Manat rose to her feet on the giant lotus on which we were sitting, pulled me up with her and motioned around in a sweeping gesture, taking in our entire surroundings. She asked me, whether I liked it here. I answered that, of course, I did. This place was pure beauty, peace and bliss. Manat nodded vigorously and laughed again happily.
“You see, this is your heartspace, your essence. This is the beauty of your heart, my love!”
She placed her hand on my chest over my heart. At this stage, we were suddenly both naked but I felt neither shame nor self-consciousness. It was so natural. I didn’t feel I needed to hide any part of me. Manat knew one of my greatest fears, that someone would see who I really was inside and reject me. From my parents onwards, I have a history of many of the people once upon a time closest to me not only rejecting me but using their knowledge of all my “weaknesses” to wound me and put me down.

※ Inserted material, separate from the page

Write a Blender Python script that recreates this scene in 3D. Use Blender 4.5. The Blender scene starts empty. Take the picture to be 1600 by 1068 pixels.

And now I stood, stripped naked in front of an equally naked Goddess, both of us having our soul stripped bare, and all there was between us was love, acceptance and unconditional affirmation of being one. I laid both my hands over hers on my heart and as I smiled back at her, tears rolled down my cheeks when I understood on the deepest, most realising and integrating level that my heartspace wasn’t a fantasy fairyland but a visual and other-dimensional manifestation of the beauty of my own heart. Manat drew me closer and kissed my forehead, then she embraced me and held me tight. And before I came out of my vision, she said with so much love in her voice, “I love us so much!”
I understand that this is a very personal experience and your own may differ. No two experiences are the same. But don’t let that deter you or doubt yourself and your own inner knowing, intuition and way of perception. Embrace it and work with it. I am telling you my story here for one purpose and that is that Manat is you, too. She is that “perfect you,” the you that you have always aspired to and that eluded you and seemed always so far away and unobtainable. The you, you thought you could only become when you were wiser, more spiritual, more qualified, in a different place, with a different partner, in a different circle of friends or in possession of a membership of some exclusive spiritual elitist club, earning millions.
I am here to tell you that this is not true. You are all that right now. It is inside you. It is attainable because it has already been attained. It never was not. All that is left for you to do (which is for most the hardest part) is to allow yourself to express that. Go into your heartspace, into your inner temple, look around and feel the peace, the bliss, the love and the absolute safety and know, that is all you already. And thus, when you work with this beautiful Goddess Manat, she can bring you a life that is filled with beauty and magic. She will also help you to embrace your inner wisdom and to trust in your own intuition and guidance. You are it all and you have it all already.